Miller was a local boy with no criminal record, but the police knew him vaguely as one of the many restless young people in the town who kept late hours and moved from job to job, usually in factories. Miller pulled up a chair and proceeded to tell his story. The night Denice Haraway disappeared, there had been a party near the Blue River, at a spot some twenty-five miles south of Ada. Jeff Miller had not actually been at the party, but he knew two women who were there. These two women-and he gave Smith their names-later told him that Tommy Ward was there, and that at some point early in the party there was a shortage of alcohol. Ward, who did not own a vehicle, volunteered to go get some beer, and he borrowed a pickup truck from one Janette Roberts. Ward left by himself in the truck, was gone for a few hours, and when he returned without the beer, he was distraught and crying. When asked why he was crying, he said he'd done something terrible. What? everyone at the party wanted to know. Well, for some reason he had driven all the way back to Ada, passing many beer stores along the way, and had found himself at McAnally's out east of town, where he snatched the young female clerk, raped her, killed her, disposed of her body, and now he felt awful about it.
Confessing all this to a random group of hard drinkers and dope smokers seemed like the logical thing to do.
Miller offered no clue as to why the two women would tell him and not the police, nor did he suggest any reason why they had waited five months.

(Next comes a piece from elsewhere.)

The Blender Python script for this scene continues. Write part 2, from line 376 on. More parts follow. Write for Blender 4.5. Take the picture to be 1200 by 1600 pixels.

As absurd as the story was, Dennis Smith quickly pursued it. He tried to find the two women, but they had already moved away from Ada. (When he finally tracked them down a month later, they denied being at the party, denied seeing Tommy Ward there or at any other party, denied ever hearing a story about a young female store clerk getting kidnapped and killed, or any other young female for that matter, and denied everything Jeff Miller had included in his tale.)